The majority-state-owned Fortum said it aims to retreat from the Russian market and write down its pipeline exposure.

A Fortum power plant in Chelyabinsk, Russia (file photo). Image: Kimmo Porttila / Yle

Finland's biggest energy company, Fortum, said on Tuesday that it will take a loss of nearly one billion euros related to the cancelled Nord Stream 2 pipeline project.

Its German subsidiary Uniper has an outstanding loan to the project company that totals 987 million euros including accrued interest. Fortum said it will write down its receivables and forfeit expected interest income of some 100 million euros annually.

The majority state-owned Fortum also said it aims to sell off its Uniper power plants in Russia.

Uniper shares leaped by more than nine percent and Fortum's by almost seven percent after the parent company signalled its retreat from the Russian market and wrote down its exposure to the pipeline. The two issues have raised investor concern since Russia's attack on Ukraine, and Germany's subsequent decision to pull the plug on the pipeline, which was intended to transport Russian fossil gas to continental Europe.

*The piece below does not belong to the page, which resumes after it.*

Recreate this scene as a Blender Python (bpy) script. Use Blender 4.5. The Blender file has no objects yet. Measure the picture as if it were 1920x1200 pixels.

Uniper shares had lost more than half their value since the beginning of this year.

Fortum said that Uniper has been preparing for the possible sale of its separately listed Russian subsidiary Unipro since the end of last year, and that this process will be resumed as soon as possible.

Uniper still buying Russian coal

Unipro has five power plants in Russia with a combined production capacity of more than 11 gigawatts and 4,300 employees. Altogether Uniper and Fortum own a dozen power plants in Russia, mostly gas-powered.

Uniper has halted all new investments in Russia and fund transfers to Unipro.

The German firm said it will not extend or begin new coal or gas procurement contracts with Russian suppliers. However, Uniper "will continue with the existing, long-term gas import contracts from Russia as they play an important role in securing heating for German households and gas for industrial processes in Europe," Fortum VP Ingela Ulfves said in a statement on Tuesday.

Fortum, which is nearly 51 percent owned by the Finnish state, is by far the country's largest energy company. Last Thursday, it said had stopped all new investment projects in Russia.

Fortum's operations in Russia, including the Nord Stream investment, were estimated to be worth some 5.5 billion euros. Last year, Russian operations accounted for about one-fifth of the group's total profit.

Fortum also owns 34 percent of the planned Fennovoima nuclear power plant in western Finland, which was to be built by a Russian state firm, with key equipment to be manufactured in eastern Ukraine.

Two days after the invasion, Minister for Economic Affairs Mika Lintilä (Cen) indicated that the project would be put on hold indefinitely.